Essa é talvez a principal contradição do filme: ele tem boas ideias, mas não as leva até o fim. Quer ser um terror psicológico, mas se limita a repetição; quer ser um drama sobre isolamento, mas não mergulha nas emoções; quer ser inovador, mas repete fórmulas conhecidas. Kim Soo-jin demonstra habilidade em construir o clima certo — o uso de som, a escolha dos enquadramentos, o ritmo das cenas —, mas falta à sua direção a ousadia de romper com o previsível.
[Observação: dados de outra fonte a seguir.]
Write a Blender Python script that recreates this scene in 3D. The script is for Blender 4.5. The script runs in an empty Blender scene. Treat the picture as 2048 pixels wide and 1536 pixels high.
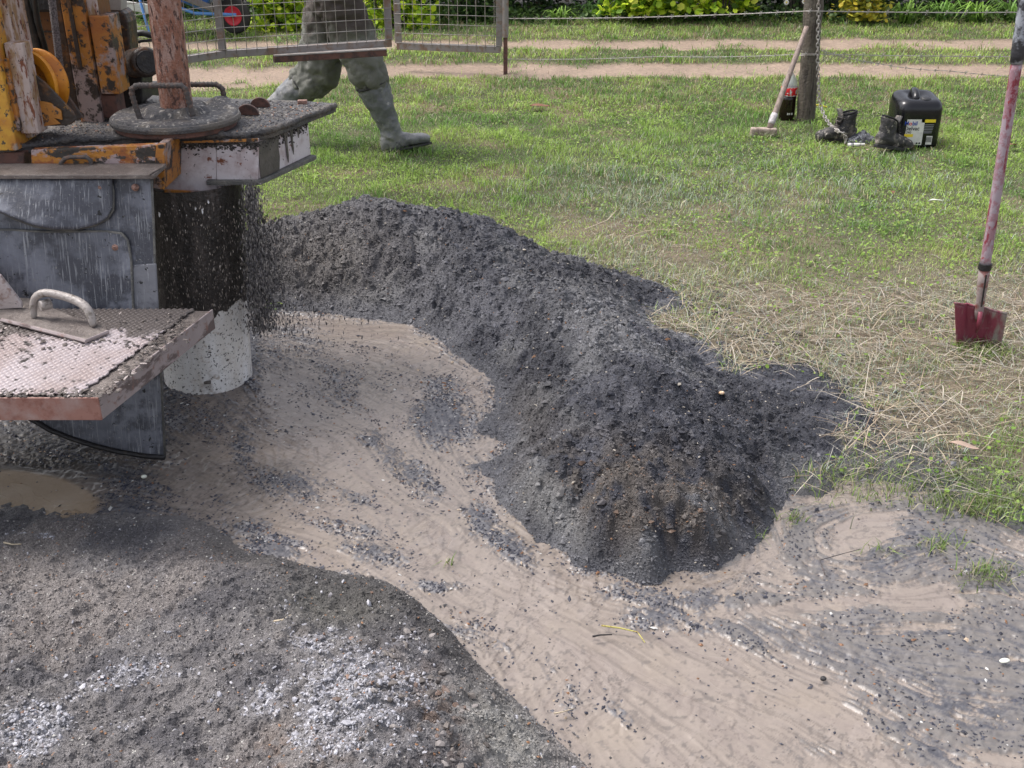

O resultado é um filme que começa de forma promissora, com um conceito forte, mas que vai perdendo intensidade conforme se repete. Há momentos de real tensão, especialmente quando o som — ou sua ausência — nos coloca na mesma posição da protagonista. Mas esses momentos são pontuais. Quando o enredo tenta explicar o mistério, o impacto se esvai. O desfecho até traz certa surpresa ao revelar as razões por trás de todo o terror, mas a explicação, embora coerente, não consegue elevar o filme a outro patamar.
Mesmo assim, Ruídos não é um fracasso. É uma obra que acerta em seu ponto de partida e se destaca pela experiência auditiva que propõe. A estreia de Kim Soo-jin mostra um diretor promissor, com boas ideias e uma sensibilidade interessante para o terror do cotidiano. O problema é que, ao tentar equilibrar o medo sobrenatural com a crítica social e o drama familiar, o filme acaba não aprofundando nenhum desses aspectos.
No fim, Ruídos é um bom exemplo de como o som — ou o silêncio — pode ser o verdadeiro protagonista de um filme de terror. Ele faz o espectador sentir o desconforto de não ouvir, de depender de ruídos distorcidos para compreender o perigo. Porém, quando o próprio terror se acomoda na repetição e na falta de ousadia, o som que antes assustava passa a ecoar sem força. “Ruídos” tinha tudo para ser uma experiência perturbadora e única, mas termina sendo apenas um bom exercício de estilo, com ideias potentes que se perdem no barulho que o próprio filme cria.